At that point, he said, the issue of gun control became strictly partisan. And Representative Kremer and Senator LeMahieu, who were both elected in 2014, fit the mold perfectly, Mr. Heck said: They come from extremely conservative districts and tout conservative credentials on key issues such as opposition to abortion and support of an individual right to bear arms.

Sen. Devin LeMahieu

Within that context, pro-gun groups such as the National Rifle Association have found a "willing set of lawmakers" in the statehouse, he said.

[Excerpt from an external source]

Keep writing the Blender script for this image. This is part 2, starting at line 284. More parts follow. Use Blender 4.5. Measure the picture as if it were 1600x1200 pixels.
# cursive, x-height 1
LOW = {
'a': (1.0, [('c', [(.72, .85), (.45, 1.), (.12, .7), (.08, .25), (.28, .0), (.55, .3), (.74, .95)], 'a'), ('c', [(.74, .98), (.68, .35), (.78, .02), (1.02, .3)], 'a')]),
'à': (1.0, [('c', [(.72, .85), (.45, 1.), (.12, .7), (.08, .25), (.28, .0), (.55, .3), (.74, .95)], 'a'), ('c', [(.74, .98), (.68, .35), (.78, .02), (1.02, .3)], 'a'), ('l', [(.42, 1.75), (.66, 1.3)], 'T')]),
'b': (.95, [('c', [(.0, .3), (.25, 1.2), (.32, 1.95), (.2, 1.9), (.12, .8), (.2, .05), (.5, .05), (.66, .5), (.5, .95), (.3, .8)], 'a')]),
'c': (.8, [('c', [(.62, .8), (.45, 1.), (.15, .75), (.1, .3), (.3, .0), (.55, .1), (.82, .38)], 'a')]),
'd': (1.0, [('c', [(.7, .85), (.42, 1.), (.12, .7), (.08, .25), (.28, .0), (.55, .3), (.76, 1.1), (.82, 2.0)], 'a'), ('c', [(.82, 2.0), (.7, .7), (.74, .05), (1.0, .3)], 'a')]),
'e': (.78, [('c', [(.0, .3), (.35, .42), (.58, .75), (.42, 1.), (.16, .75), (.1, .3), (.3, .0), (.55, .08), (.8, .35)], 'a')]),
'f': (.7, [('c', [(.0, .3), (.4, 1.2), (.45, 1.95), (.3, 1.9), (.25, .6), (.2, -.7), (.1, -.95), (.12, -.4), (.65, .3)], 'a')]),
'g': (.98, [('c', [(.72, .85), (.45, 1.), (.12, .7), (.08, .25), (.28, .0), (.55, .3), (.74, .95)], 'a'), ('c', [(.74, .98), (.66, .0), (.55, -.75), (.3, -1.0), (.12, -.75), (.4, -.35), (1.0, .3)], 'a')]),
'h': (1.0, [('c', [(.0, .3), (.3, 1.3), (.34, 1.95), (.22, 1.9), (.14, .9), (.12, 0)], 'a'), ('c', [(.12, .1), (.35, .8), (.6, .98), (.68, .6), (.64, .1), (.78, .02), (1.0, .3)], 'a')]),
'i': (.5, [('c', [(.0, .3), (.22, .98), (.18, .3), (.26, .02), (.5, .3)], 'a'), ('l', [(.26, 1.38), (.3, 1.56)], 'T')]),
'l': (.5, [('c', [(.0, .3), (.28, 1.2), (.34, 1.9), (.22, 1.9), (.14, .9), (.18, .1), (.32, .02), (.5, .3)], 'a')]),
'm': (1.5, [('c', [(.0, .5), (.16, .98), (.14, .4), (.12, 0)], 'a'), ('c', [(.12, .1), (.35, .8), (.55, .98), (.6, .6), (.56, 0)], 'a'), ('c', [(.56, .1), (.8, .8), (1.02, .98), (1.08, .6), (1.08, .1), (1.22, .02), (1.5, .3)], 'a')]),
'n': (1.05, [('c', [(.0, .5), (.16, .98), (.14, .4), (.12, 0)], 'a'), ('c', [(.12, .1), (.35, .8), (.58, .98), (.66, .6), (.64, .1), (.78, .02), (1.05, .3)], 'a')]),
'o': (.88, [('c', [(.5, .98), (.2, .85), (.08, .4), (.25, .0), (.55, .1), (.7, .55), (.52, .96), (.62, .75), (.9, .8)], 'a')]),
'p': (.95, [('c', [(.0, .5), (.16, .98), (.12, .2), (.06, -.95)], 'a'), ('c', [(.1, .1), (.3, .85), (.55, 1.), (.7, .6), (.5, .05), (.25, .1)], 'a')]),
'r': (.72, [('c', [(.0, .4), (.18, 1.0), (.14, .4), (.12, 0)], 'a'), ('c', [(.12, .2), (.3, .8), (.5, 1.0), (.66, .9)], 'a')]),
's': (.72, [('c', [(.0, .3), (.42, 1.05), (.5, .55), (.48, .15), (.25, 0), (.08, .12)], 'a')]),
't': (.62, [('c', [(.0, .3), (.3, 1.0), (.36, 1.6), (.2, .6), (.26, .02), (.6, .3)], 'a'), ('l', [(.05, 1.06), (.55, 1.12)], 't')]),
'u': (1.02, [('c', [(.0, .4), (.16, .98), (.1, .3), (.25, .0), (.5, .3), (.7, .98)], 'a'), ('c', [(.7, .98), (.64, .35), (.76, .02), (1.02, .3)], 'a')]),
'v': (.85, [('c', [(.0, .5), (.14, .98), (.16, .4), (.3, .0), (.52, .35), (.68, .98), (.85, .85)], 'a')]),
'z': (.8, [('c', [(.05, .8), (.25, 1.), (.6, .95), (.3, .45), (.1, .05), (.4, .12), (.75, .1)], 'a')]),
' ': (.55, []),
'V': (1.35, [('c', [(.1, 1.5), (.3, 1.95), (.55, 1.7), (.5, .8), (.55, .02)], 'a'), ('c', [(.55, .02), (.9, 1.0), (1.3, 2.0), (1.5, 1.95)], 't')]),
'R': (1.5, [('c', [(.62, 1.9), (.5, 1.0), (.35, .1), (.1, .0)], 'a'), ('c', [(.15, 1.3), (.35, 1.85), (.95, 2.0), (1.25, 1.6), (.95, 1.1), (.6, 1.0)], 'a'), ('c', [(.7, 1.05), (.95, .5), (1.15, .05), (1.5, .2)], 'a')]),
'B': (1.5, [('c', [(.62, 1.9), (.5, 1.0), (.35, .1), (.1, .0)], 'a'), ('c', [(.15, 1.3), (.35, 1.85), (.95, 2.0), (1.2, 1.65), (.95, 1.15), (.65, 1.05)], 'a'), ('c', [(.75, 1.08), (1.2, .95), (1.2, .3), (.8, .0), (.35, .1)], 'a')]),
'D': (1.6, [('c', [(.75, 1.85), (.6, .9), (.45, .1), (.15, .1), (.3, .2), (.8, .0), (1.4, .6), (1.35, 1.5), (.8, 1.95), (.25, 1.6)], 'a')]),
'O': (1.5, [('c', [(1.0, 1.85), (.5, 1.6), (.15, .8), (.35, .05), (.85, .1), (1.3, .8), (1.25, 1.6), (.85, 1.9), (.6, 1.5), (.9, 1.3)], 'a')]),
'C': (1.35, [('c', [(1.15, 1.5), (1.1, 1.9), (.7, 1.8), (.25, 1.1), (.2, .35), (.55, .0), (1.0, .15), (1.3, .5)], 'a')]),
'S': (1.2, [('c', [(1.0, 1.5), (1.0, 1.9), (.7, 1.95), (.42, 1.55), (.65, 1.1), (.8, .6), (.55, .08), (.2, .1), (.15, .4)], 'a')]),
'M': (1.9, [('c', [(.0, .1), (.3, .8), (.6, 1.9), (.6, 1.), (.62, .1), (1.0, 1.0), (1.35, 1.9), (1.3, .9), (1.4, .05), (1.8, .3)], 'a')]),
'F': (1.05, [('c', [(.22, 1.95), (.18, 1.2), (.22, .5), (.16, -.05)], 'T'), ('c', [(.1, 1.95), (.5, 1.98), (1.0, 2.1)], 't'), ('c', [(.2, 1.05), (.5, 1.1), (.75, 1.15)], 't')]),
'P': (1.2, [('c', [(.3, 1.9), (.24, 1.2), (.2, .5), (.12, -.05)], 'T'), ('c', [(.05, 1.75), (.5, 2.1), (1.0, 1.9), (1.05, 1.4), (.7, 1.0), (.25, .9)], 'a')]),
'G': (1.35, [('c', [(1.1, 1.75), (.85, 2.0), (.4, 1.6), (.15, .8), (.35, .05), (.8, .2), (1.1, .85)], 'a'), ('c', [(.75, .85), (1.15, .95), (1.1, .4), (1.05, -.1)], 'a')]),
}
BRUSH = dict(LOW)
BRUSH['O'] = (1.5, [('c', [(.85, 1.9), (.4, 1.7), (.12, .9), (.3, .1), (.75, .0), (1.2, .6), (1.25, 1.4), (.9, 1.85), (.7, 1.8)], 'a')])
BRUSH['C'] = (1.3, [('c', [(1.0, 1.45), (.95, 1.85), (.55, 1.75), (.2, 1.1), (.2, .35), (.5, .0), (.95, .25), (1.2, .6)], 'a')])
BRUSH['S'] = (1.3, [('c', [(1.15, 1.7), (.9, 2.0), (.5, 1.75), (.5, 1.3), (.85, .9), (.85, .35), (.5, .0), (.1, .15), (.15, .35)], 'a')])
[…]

What keeps legislators loyal to the gun-rights lobby over the long term is fear of their voter-turnout efforts, said Jeri Bonavia, executive director of the Wisconsin Anti-Violence Effort. Opponents of gun control "have been able to convince lawmakers that they'll pay a price during elections and that the National Rifle Association will turn out their voters and vote against them in primaries," she said.

So far, there is no indication that the campus-carry legislation will be widely embraced by other lawmakers or Gov. Scott Walker, a Republican. A spokeswoman for the State Senate's majority leader, Scott L. Fitzgerald, said he had "not taken a position" on the bill and was waiting to see the response when the Republican caucus meets next week.

Ms. Bonavia said the gun-rights groups' ability to sway elections is overstated — "more bark than bite." But she is also concerned that individuals who oppose the bill will not be heard in Madison.

"There really is not a strong lobbying presence," she said, "to counterbalance what the NRA can do in that realm."